Trees never cease to amaze me, the way they find a way to survive the most awful insults-in this case, lethal heart rot. It takes a tree a long, long time to die, though, and it does a lot of living on the way.


And don't I sometimes feel like that beech tree, all hollowed out, but throwing branches and leaves out anyway, shouting "I'm alive! I'm alive! I get to be here! and hallelujah for that!"


because what else is there to do? There is so much to be celebrated on this good green earth. I get to cut trails on my own land, down to this magic valley full of snowy memories and spring orchids and beautiful oaks and beeches all year round. I get to bring my kids and dearest friends to this secret, almost-pristine hideaway that I actually own. That nobody's going to cut or ruin out from under us. I get to listen for the jingling bells of a good dog, circling around to come check on me as he makes his doggy dream rounds, free to run. And all that, my love of my work, and my wonderful kids and sisters and brother and friends, adds up to a life I feel deeply blessed to inhabit.

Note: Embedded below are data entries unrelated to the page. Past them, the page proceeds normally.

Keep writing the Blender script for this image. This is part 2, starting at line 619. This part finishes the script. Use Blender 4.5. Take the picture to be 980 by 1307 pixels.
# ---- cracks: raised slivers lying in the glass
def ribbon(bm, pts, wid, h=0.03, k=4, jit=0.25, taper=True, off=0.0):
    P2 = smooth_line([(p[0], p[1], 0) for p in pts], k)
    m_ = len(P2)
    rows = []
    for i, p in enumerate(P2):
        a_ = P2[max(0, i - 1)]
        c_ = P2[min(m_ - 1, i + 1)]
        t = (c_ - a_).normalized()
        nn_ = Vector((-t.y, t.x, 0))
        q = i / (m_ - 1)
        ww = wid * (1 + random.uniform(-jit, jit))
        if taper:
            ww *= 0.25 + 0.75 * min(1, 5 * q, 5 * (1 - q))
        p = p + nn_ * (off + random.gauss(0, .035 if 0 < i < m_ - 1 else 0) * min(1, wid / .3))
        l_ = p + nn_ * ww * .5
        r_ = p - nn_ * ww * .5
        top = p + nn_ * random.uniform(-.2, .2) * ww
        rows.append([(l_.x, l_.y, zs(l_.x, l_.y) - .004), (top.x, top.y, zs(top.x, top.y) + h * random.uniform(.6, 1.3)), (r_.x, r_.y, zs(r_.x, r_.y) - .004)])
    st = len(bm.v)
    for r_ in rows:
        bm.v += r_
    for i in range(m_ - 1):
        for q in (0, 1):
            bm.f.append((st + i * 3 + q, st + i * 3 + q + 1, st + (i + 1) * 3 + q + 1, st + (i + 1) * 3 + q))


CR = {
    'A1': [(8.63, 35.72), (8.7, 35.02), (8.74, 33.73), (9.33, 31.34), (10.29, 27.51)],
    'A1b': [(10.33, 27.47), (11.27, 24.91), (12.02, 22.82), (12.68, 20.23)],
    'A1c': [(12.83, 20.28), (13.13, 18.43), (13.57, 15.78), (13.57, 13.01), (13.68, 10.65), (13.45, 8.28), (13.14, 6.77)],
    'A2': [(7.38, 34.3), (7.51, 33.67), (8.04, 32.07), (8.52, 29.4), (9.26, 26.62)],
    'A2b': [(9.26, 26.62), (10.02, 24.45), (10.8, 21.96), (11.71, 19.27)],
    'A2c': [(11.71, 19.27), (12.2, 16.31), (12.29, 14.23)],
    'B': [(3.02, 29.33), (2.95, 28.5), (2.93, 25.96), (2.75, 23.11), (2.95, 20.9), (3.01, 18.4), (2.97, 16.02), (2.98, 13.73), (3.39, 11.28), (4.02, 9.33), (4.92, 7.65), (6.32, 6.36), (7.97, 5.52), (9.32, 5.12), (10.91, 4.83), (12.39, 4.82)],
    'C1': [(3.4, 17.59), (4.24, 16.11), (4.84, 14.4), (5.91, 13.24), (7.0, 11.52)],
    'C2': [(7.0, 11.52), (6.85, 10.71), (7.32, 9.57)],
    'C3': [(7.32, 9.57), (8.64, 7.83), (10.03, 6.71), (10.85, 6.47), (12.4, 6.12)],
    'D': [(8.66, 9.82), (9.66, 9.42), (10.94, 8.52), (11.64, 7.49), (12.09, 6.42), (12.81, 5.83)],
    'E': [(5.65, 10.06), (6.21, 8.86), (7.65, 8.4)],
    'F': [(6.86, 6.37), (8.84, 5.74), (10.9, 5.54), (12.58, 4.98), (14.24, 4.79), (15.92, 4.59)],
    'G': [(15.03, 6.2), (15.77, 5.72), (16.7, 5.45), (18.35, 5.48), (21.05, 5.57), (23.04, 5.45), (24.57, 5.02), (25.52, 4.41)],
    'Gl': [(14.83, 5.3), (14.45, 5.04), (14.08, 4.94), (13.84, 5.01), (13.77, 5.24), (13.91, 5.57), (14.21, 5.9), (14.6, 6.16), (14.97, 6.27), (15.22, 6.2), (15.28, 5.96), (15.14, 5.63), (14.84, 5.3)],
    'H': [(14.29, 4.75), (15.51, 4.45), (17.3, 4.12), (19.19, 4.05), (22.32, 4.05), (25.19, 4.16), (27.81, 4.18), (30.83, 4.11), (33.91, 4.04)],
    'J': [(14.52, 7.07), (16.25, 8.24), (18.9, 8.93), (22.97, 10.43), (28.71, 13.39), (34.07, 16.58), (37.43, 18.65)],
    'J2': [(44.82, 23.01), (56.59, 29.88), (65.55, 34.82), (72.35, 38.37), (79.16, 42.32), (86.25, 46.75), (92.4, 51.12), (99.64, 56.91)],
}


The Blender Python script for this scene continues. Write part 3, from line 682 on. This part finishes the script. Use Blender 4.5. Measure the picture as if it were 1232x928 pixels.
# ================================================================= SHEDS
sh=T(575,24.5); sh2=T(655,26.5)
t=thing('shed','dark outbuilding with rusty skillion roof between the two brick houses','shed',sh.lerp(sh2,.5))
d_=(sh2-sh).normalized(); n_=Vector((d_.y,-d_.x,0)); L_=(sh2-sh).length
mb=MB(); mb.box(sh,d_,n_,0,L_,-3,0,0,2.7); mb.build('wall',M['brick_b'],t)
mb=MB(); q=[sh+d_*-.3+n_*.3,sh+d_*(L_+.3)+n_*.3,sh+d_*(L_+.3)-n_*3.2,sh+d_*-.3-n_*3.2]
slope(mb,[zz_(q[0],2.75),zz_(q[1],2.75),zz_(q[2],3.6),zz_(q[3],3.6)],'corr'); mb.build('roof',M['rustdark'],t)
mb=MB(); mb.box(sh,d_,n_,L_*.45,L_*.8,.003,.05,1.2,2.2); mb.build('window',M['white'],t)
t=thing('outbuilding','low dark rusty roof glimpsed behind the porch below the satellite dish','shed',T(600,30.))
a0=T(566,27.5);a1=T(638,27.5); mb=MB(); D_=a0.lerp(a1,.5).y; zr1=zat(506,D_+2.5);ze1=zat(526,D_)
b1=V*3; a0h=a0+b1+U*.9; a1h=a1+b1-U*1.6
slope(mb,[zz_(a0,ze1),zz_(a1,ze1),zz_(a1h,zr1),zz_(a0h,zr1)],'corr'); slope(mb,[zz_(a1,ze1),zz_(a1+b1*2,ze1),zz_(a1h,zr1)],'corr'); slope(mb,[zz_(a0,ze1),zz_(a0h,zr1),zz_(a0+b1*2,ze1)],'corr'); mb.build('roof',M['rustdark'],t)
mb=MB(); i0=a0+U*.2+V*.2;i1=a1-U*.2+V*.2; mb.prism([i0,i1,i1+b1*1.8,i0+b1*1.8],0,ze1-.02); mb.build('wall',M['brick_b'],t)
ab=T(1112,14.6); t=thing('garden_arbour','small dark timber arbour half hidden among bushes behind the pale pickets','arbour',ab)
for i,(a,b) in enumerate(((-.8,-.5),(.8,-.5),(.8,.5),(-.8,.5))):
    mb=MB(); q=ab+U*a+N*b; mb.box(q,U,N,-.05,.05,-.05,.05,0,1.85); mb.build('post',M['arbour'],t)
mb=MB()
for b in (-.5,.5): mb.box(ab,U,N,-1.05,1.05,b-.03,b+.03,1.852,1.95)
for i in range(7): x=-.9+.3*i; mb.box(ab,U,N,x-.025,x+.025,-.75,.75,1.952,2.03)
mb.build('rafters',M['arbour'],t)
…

Tuesday before Thanksgiving, I finished hand- cutting the trail all the way down to the orchid patch, as a Thanksgiving gift to my kids and me. I tied yellow flagging all along trail, kicked rocks and logs out of the way, pulled up endless multiflora and honeysuckle plants, brutalized Russian olive shrubs that were too big to cut, and cleared head and heartspace all along the trail until it opened out into blessed beech forest you can see clear through.

Done with my labors, I came diagonally up a very steep slope, picking my way along a deer trail, and looked up at an enormous beech, thinking, "That's got to be our line tree, or someone would have cut it by now."


and sure enough, there were the foolish wires of human territoriality, buried deep in its elephant's skin. And stretching out behind it were the remains of a stone wall, a much more ancient and beautiful way to say, "This piece be mine." 


And scuffing around in the leaves a bit, I turned up a third way that humans serve notice; a surveyor's pin, demarcating the official edge of our property.


I felt the ancients around me--the old beeches; the people who nailed that wire to a young tree; the people before them who piled the shaly rock; the people before them to whom it didn't occur to mark anything.

 And the forest people who hide from us, and sometimes get hung up in our cruel wires.

I found their beds.


I found where the heat of their bodies had ironed the oak leaves. 


It's good to find the beds of the forest people


and to go from smilax to smilax, 


looking at the hard-won patina on their leaves, the only real color in the woods now.


I cut multiflora and honeysuckle like nobody's business, but I leave most of the smilax, because it belongs here, and several crazy, wonderful caterpillars need it.

I love those little leathern hearts, beat up but still glowing through the long, slow autumn.


Now, while the turkey brines and everyone is still asleep, Curtis and I are going down to check our work.
Happy Thanksgiving, everyone. 



9 comments:

Happy thanksgiving to all of you! And love and peace and joy and good food!

Goddamn gurl, you lay me flat. Love you.

Such sweet memories to make and be thankful for. I am thankful for the treasures you share.
Love, Kathy in Delray Beach

Thank you, Julie, for this gift and all the ways you share your wonderful world and life with us - you open our hearts along with yours. Nose boops to Curtis and hugs to you and your chirrens. Love from Snitzi Lynne and our world, to yours.

What a beautiful piece, a Thanksgiving gift. thank you.

Thank you, Julie, for sharing and caring. Much love to you and the kids. Hugs, pats, and turkey scraps for Curtis! Happy, Happy Thanksgiving!!

This is beautiful. When I walk in our woods I can hear our children's cries/whoops/shouts- and barking and meows - from the memories that are part of who we are. The orchids are amazing! You don't find those gifts unless you go out there. I'll go out today. The poignancy of your words are magnificent. The beech tree is amazing from every side. Soon I'll be ready to get a new dog, but not yet. Happy Thanksgiving.

Thanks so much for sharing. Love, hugs, and pats to you all.

Done in the kitchen, that family cookout would likely have been forgotten!